The ACMA has decided to maintain its initial view not to implement further general restrictions on food and beverage advertising under the new standards.

‘The public debate about advertising of so-called junk food on television, and indeed in other media, has been enlivened and significantly advanced since the ACMA commenced this review. As the ACMA has indicated previously, it is not a health body and must rely on the evidence from the health research sector.

‘The ACMA concludes that the relative contribution of advertising to childhood obesity is difficult to quantify and that a causal relationship between these may not be possible to determine. However, there is currently no consensus in the research that the ACMA is aware of as to whether the association between food advertising and obesity is anything more than the ‘modest’ association identified in the ACMA report that accompanied the release of the draft standards.

‘In addition, there is only limited evidence about the benefits of banning food and beverage advertising, as this is an area where research is only beginning to emerge internationally and locally,’ Mr Chapman said.

‘As required by legislation, the ACMA has taken into account the impact of regulation on broadcasters. It remains the case that the costs to broadcasters of any general ban on food advertising—made necessary by the lack of an agreed, implemented, high fat/salt/sugar food identification standard in Australia—would be significant.

‘Without greater confidence that such bans would have a direct and real benefit, the ACMA considers that a general ban would be a blunt regulatory intervention with uncertain results and significant costs to the sector,’ said Mr Chapman.

‘The ACMA welcomes recent industry initiatives to restrict advertising to children to food that represents healthy dietary choices and will monitor these initiatives over the next 12 months to gauge their effectiveness. This remains an area of continuing interest for the ACMA in determining if industry can adequately address community concern without the need for additional government regulation.

‘While the ACMA has made decisions specifically in relation to the standards, it recognises that the Australian Government, initially through its Preventative Health Taskforce, is continuing to look at obesity as a National Health Priority Area.

‘The ACMA said at the outset of the review that it recognised that the application of the standards in a future digital environment will be different to their application in the current analog environment. For example, the ACMA put forward a tradeable obligations scheme which it considered likely to be more appropriate and provide better outcomes for the child audience in a mature, multi-channel environment.

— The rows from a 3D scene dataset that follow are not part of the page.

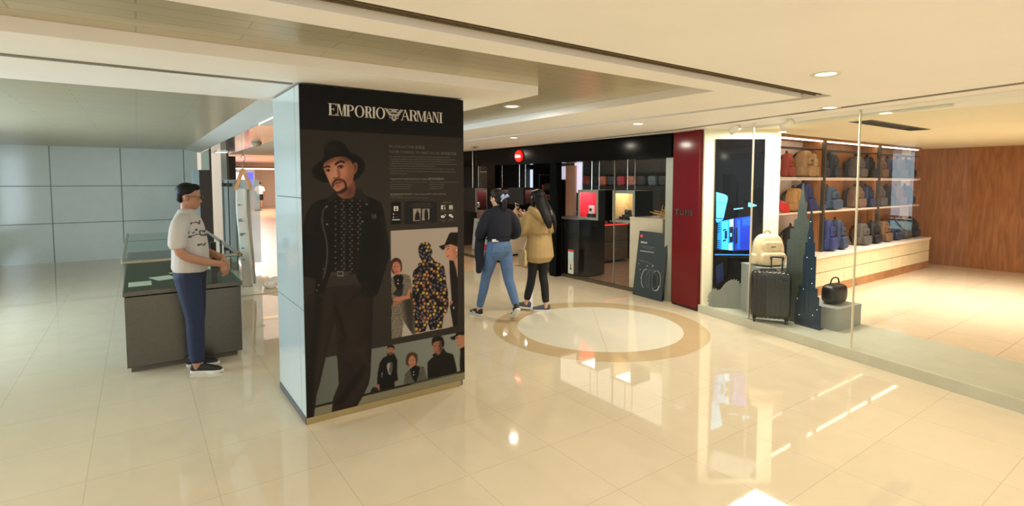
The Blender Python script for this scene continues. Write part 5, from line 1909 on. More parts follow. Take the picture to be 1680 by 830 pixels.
spoly([(255, 500), (298, 495), (298, 670), (255, 675)], (8, 24, 60), .3, 'lock_print', .001)
spoly([(262, 570), (282, 570), (282, 610), (262, 610)], (110, 190, 250), .8, 'lock_glint', .0016)
spoly([(320, 510), (345, 505), (345, 680), (320, 690)], (6, 16, 60), .3, 'handle_print_dark', .001)
spoly([(180, 530), (215, 520), (215, 535), (180, 545)], (8, 40, 110), .3, 'handle_clip', .001)
spoly([(180, 650), (215, 640), (215, 655), (180, 668)], (8, 40, 110), .3, 'handle_clip', .001)
spoly([(100, 950), (180, 900), (190, 1100), (110, 1150)], (14, 30, 70), .35, 'dim_reflection')

# grey cut-out shrub standing on the platform
t = thing('bush_cutout', 'grey cut-out silhouette of a bush standing on the window platform', 'display cutout', (2.70, 6.72, 0.10), -0.30)
grey_cut = mat('grey_mdf', (132, 134, 124), 0.5)
top = [(-0.16, 0.02), (-0.17, 0.10), (-0.13, 0.16), (-0.10, 0.18), (-0.03, 0.17), (0.03, 0.23), (0.10, 0.27), (0.17, 0.27), (0.22, 0.23), (0.26, 0.18), (0.33, 0.17), (0.37, 0.12), (0.42, 0.10), (0.44, 0.05), (0.42, 0.0)]
pts_ = crspline(top, 9)
out_ = []
for i, (x, z) in enumerate(pts_):
    r_ = 0.009 * (1 if (i // 2) % 2 else -1)
    out_.append((x + r_ * .6, max(0, z * 1.35 + r_)))
out_ = [(0.42, 0.0)] + [(-0.10, 0.0)] + [p for p in out_ if p[1] > 0.001]
obj('silhouette', prism(N(), out_, 0, 0.018, lambda x, y, z: (x, z, y)), grey_cut, t)
obj('foot', BOX(-0.05, 0.35, 0.018, 0.12, 0.0, 0.012), grey_cut, t)

# grey pedestal carrying the cream backpack
t = thing('grey_pedestal', 'low grey pedestal behind the dark suitcase, under the cream backpack', 'pedestal', (2.93, 6.24, 0.10), 0.05)
ped_m = mat('grey_pedestal_laminate', (150, 152, 146), 0.45)
obj('body', BOX(0, 0.62, 0, 0.42, 0.0, 0.575, 0.002), ped_m, t)
obj('top', BOX(-0.003, 0.623, -0.003, 0.423, 0.575, 0.60, 0.002), ped_m, t)
t = thing('grey_pedestal', 'small grey pedestal at the right edge of the luggage window, under a black bag', 'pedestal', (3.52, 5.64, 0.10), 0.55)
obj('body', BOX(0, 0.5, 0, 0.4, 0.0, 0.225, 0.002), ped_m, t)
obj('top', BOX(-0.003, 0.503, -0.003, 0.403, 0.225, 0.245, 0.002), ped_m, t)


def backpack(lab, loc, rz, w, d, h, rgb, grp=None, key=None, trim=(40, 34, 30), flat_=False, z=0.0):
    key = key or 'pack_%d_%d_%d' % rgb
    mb = mat(key, rgb, 0.62, noise=(14, 0.12), bump=(30, 0.25))
    mt = mat('trim_%d_%d_%d' % trim, trim, 0.5)
    t = thing('backpack', lab, 'backpack', loc, rz, grp)

    def warp(q):
        k = (q.z + h / 2) / h
        s = 1.0 - 0.30 * max(0, k - .45) ** 1.6 / .55 ** 1.6
        return Vector((q.x * s, q.y * (1.0 - 0.25 * k), q.z))
    obj('body', superbox(N(), w / 2, d / 2, h / 2, (0, 0, h / 2), 0.42, 12, warp), mb, t, True)
    obj('front_pocket', superbox(N(), w * .42, d * .20, h * .20, (0, -d * .50, h * .24), 0.4, 8), mb, t, True)
    obj('upper_pocket', superbox(N(), w * .34, d * .10, h * .16, (0, -d * .42, h * .62), 0.4, 8), mb, t, True)
    for s_ in (-1, 1):
        obj('side_pocket', superbox(N(), w * .10, d * .3, h * .17, (s_ * w * .48, 0, h * .22), 0.45, 6), mb, t, True)
        obj('shoulder_strap', tube(N(), crspline([(s_ * w * .22, d * .3, h * .92), (s_ * w * .30, d * .62, h * .70), (s_ * w * .32, d * .62, h * .35), (s_ * w * .3, d * .42, h * .08)], 5), 0.018, 6), mt, t, True)
    obj('grab_handle', tube(N(), crspline([(-w * .12, d * .1, h * .95), (-w * .07, d * .12, h * 1.08), (w * .07, d * .12, h * 1.08), (w * .12, d * .1, h * .95)], 5), 0.010, 8), mt, t, True)
    obj('zip', tube(N(), crspline([(-w * .36, -d * .30, h * .5), (-w * .33, -d * .26, h * .8), (0, -d * .20, h * .95), (w * .33, -d * .26, h * .8), (w * .36, -d * .30, h * .5)], 6), 0.005, 6), mt, t)
    obj('brand_tag', BOX(-w * .08, w * .08, -d * .56, -d * .50, h * .60, h * .64), mt, t)
    return t


backpack('plump cream backpack with front pockets sitting on the grey pedestal', (3.125, 6.42, 0.7005), 0.12, 0.36, 0.20, 0.385, (226, 204, 166), trim=(150, 130, 104))

# ribbed dark suitcase
t = thing('hard_suitcase', 'dark green-black ribbed hard-shell suitcase with its handle up in the shop window', 'suitcase', (2.985, 6.04, 0.10), -0.42)
sc_m = mat('dark_green_shell', (20, 23, 19), 0.25, noise=(8, 0.1), coat=0.3)
w, d, h = 0.42, 0.20, 0.54


def ribs(q):
    r_ = 0.004 * math.cos(q.x * 2 * PI / 0.045)
    if abs(q.z) > h / 2 - 0.05:
        return Vector((q.x, q.y, q.z + r_ * (1 if q.z > 0 else -1)))
    return Vector((q.x, q.y + r_ * (1 if q.y > 0 else -1), q.z))


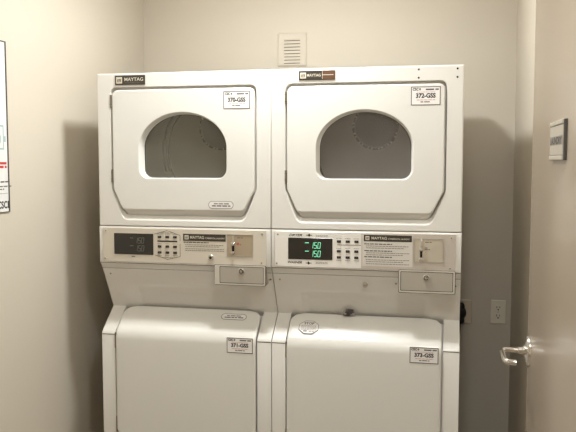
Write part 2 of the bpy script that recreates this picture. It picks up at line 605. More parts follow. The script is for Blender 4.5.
    for z in (1.735, 1.448):
        b = MB(org)
        b.cyl((0.0545, 0.001, z - 0.024), (0.0545, 0.001, z + 0.024), 0.0042, 0.0042, HINGEM, 14)
        b.box(0.0545, 0.0605, -0.001, 0.016, z - 0.022, z + 0.022, HINGEM, 0.0008, 1)
        for dz in (-0.012, 0.012):
            b.cyl((0.0545, 0.001, z + dz - 0.0008), (0.0545, 0.001, z + dz + 0.0008), 0.0045, 0.0045, SEAM, 14)
        tag(b.build('hinge', d), 'small grey metal hinge')
    num = '372-GSS' if right else '370-GSS'
    sticker('number_sticker', d, org, (0.5065, -0.004, 1.7005 if right else 1.6975), UX, UZ, 0.1035, 0.0665, num, (0, -1, 0))
    if not right:
        oval_label(d, org, 0, 0, 0.098, 0.029, (0.4945, -0.004, 1.3405), UX, UZ, (0, -1, 0), 11)
    # maker's badge
    b = MB(org)
    if right:
        x, x1, z0, z1 = 0.1035, 0.2365, 1.7975, 1.8315
    else:
        x, x1, z0, z1 = 0.0735, 0.1965, 1.7950, 1.8315
    w_, h_ = x1 - x, z1 - z0
    if right:
        b.box(x - 0.003, x1 + 0.003, -0.0012, 0.0, z0 - 0.004, z1 + 0.001, WHITEP, 0.0005, 1)
    b.box(x, x1, -0.003, -0.0002, z0, z1, BROWNB, 0.001, 2)
    y = -0.0032
    ms = h_ * (0.62 if right else 0.66)
    maker_mark(b, (x + h_ * 0.16, y, z0 + (h_ - ms) / 2), ms, UX, UZ, LOGOC, BROWNB)
    if right:
        b.text('MAYTAG', (x + w_ * 0.225, y, z0 + h_ * 0.36), UX, UZ, w_ * 0.38, h_ * 0.30, LOGOC, bold=0.01)
        b.quad((x + w_ * 0.655, y, z0 + h_ * 0.06), UX, UZ, w_ * 0.335, h_ * 0.88, ORANGE)
        b.quad((x + w_ * 0.655, y - 0.0002, z0 + h_ * 0.5), UX, UZ, w_ * 0.30, h_ * 0.06, LOGOC)
        b.quad((x + w_ * 0.645, y - 0.0002, z0 + h_ * 0.08), UX, UZ, w_ * 0.012, h_ * 0.84, LOGOC)
    else:
        b.text('MAYTAG', (x + w_ * 0.32, y, z0 + h_ * 0.40), UX, UZ, w_ * 0.62, h_ * 0.36, LOGOC, bold=0.012)
        b.text('COMMERCIAL', (x + w_ * 0.33, y, z0 + h_ * 0.18), UX, UZ, w_ * 0.5, h_ * 0.11, INKG)
    tag(b.build('badge', t, 0), 'dark brown nameplate with a copper right end' if right else 'dark brown nameplate with cream lettering')
    if right:
        for xx in (0.533, 0.666):
            for zz in (1.8265, 1.7975):
                b = MB(org)
                b.lathe((xx, 0, zz), (0, -1, 0), [(0.0036, 0), (0.003, 0.0006)], HOLE, 12)
                tag(b.build('screw_hole', t), 'small dark hole')
    return t


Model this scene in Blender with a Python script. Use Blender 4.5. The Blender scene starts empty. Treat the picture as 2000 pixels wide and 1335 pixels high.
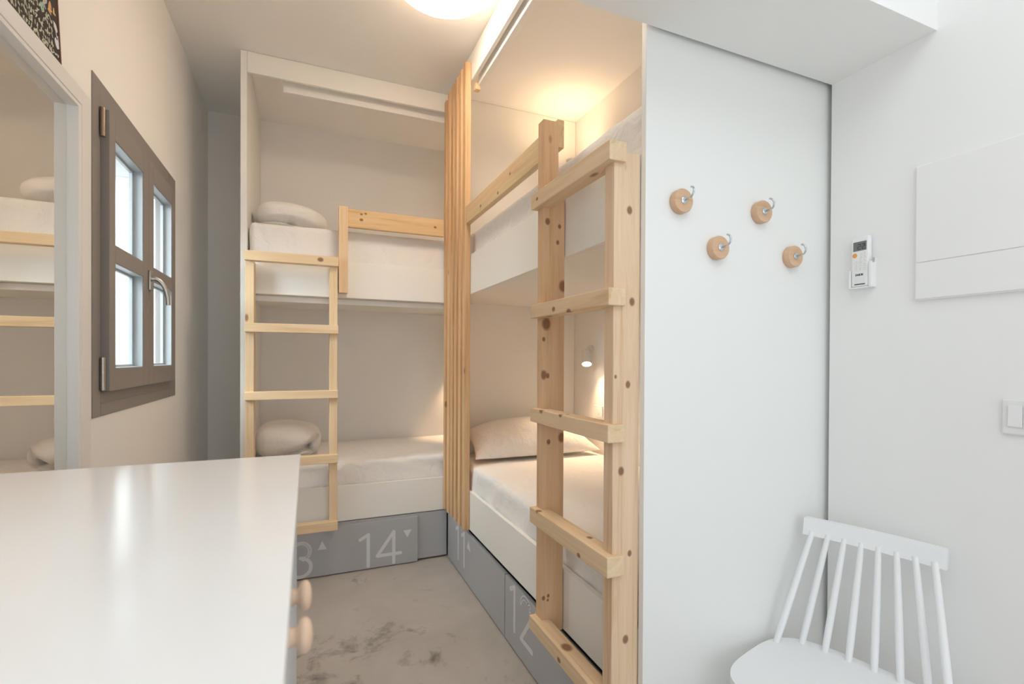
import bpy, bmesh, math, random
from mathutils import Vector, Matrix, noise
random.seed(7)
scn = bpy.context.scene
COL = scn.collection
PI = math.pi

# ---------------------------------------------------------------- camera, world, light, exposure
def make_camera():
    f_px, psi, pit, roll = 954.3, 0.396385, -0.00617625, 0.00472468
    F = Vector((math.sin(psi)*math.cos(pit), math.cos(psi)*math.cos(pit), math.sin(pit)))
    R = Vector((math.cos(psi), -math.sin(psi), 0.0)); U = R.cross(F)
    R2 = R*math.cos(roll)+U*math.sin(roll); U2 = -R*math.sin(roll)+U*math.cos(roll)
    cam = bpy.data.cameras.new('camera'); ob = bpy.data.objects.new('camera', cam); COL.objects.link(ob)
    m = Matrix((R2, U2, -F)).transposed().to_4x4(); m.translation = (0, 0, 1.32)
    ob.matrix_world = m
    cam.sensor_width = 36.0; cam.lens = f_px*36.0/2000.0
    cam.shift_y = (706.15-667.5)/2000.0
    cam.clip_start = 0.02
    cam.dof.use_dof = True; cam.dof.focus_distance = 1.75; cam.dof.aperture_fstop = 3.2
    scn.camera = ob
make_camera()

scn.view_settings.view_transform = 'Standard'
scn.view_settings.look = 'None'
scn.view_settings.exposure = 0.33
scn.view_settings.gamma = 1.0
scn.view_settings.use_curve_mapping = False
scn.cycles.max_bounces = 16
scn.cycles.diffuse_bounces = 10
scn.cycles.use_denoising = True
scn.cycles.sample_clamp_indirect = 6.0

w = bpy.data.worlds.new('world'); scn.world = w; w.use_nodes = True
wn = w.node_tree.nodes['Background']
wn.inputs[0].default_value = (0.86, 0.94, 1.0, 1); wn.inputs[1].default_value = 0.58

def area_light(name, loc, target, sx, sy, power, color):
    l = bpy.data.lights.new(name, 'AREA'); l.shape = 'RECTANGLE'; l.size = sx; l.size_y = sy
    l.energy = power; l.color = color
    o = bpy.data.objects.new(name, l); COL.objects.link(o); o.location = loc
    o.rotation_euler = (Vector(target)-Vector(loc)).to_track_quat('-Z', 'Y').to_euler()
    return o
# daylight coming in through the tall opening in the wall behind the camera
DAY = area_light('daylight_opening', (0.40, -1.72, 1.25), (0.40, 1.0, 1.25), 1.75, 2.1, 12.6, (0.90, 0.955, 1.0))
# daylight reaching the small window from the side, off the bright yard outside
YARD = area_light('daylight_yard', (-1.85, 2.1, 2.75), (-0.65, 2.5, 1.6), 1.9, 1.9, 195.0, (0.86, 0.94, 1.0))
# added fill light just under the front ceiling
FILL = area_light('fill_front_ceiling', (0.45, -0.35, 3.04), (0.45, -0.30, 0.0), 1.5, 1.5, 11.5, (0.90, 0.96, 1.0))

WARM = (1.0, 0.63, 0.35)
CEIL_LAMP = 21.0
SPOT_W = 18.0

# ---------------------------------------------------------------- room dimensions
XL, XW, XB = -0.655, 1.595, 1.83      # left wall, right wall, inner wall of the right bunk
XR, YB = 0.862, 3.167                 # faces of the two bunks
YK, YE = 4.05, 1.105                  # back wall, end panel of the right bunk
ZC, YRE = 3.07, -1.6                  # ceiling, rear wall

# ---------------------------------------------------------------- materials
def new_mat(name):
    m = bpy.data.materials.new(name); m.use_nodes = True
    nt = m.node_tree; return m, nt, nt.nodes['Principled BSDF']
def nd(nt, typ, **kw):
    n = nt.nodes.new(typ)
    for k, v in kw.items(): setattr(n, k, v)
    return n
def ramp(nt, fac, stops):
    r = nd(nt, 'ShaderNodeValToRGB'); nt.links.new(fac, r.inputs[0])
    e = r.color_ramp.elements
    while len(e) < len(stops): e.new(0.5)
    for i, (p, c) in enumerate(stops):
        e[i].position = p; e[i].color = (c[0], c[1], c[2], 1)
    return r.outputs[0]
def coord(nt, kind='Object', scale=(1, 1, 1), loc=None):
    t = nd(nt, 'ShaderNodeTexCoord'); mp = nd(nt, 'ShaderNodeMapping')
    mp.inputs['Scale'].default_value = scale
    if loc is not None: mp.inputs['Location'].default_value = loc
    nt.links.new(t.outputs[kind], mp.inputs[0]); return mp.outputs[0]
def noise_tex(nt, vec, scale, detail=3, rough=0.5, dist=0.0):
    n = nd(nt, 'ShaderNodeTexNoise'); nt.links.new(vec, n.inputs['Vector'])
    n.inputs['Scale'].default_value = scale; n.inputs['Detail'].default_value = detail
    n.inputs['Roughness'].default_value = rough; n.inputs['Distortion'].default_value = dist
    return n.outputs[0]
def bump(nt, bsdf, h, strength, dist=0.01):
    b = nd(nt, 'ShaderNodeBump'); b.inputs['Strength'].default_value = strength
    b.inputs['Distance'].default_value = dist
    nt.links.new(h, b.inputs['Height']); nt.links.new(b.outputs[0], bsdf.inputs['Normal'])

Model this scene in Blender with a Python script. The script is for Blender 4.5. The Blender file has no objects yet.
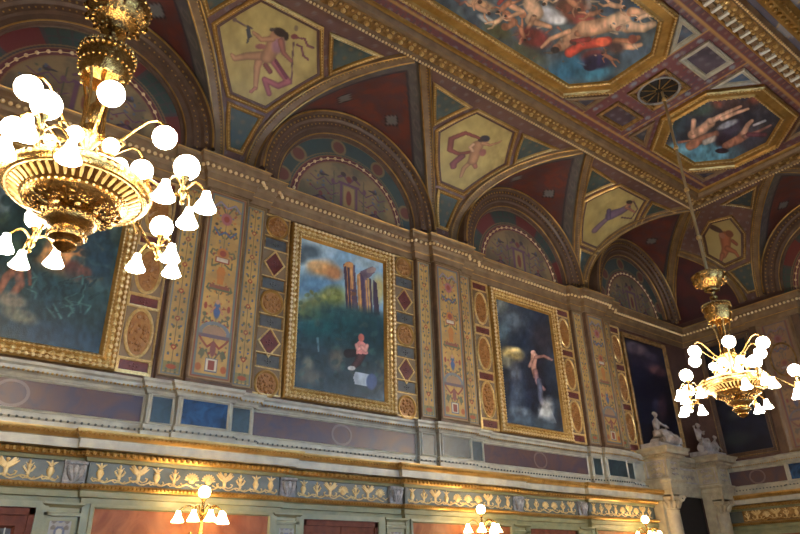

‘Given the recent pace of change in the digital environment, it may be useful to for industry to revisit this idea in the short term,’ Mr Chapman said.

The obligations under the new standards will commence on 1 January 2010, which will provide licensees and other affected industry stakeholders with sufficient opportunity to prepare for significant transitions, particularly in relation to strengthened provisions concerning advertising.

The new standards, including a Final Report of the Review and Explanatory Statement, are available on the ACMA’s website.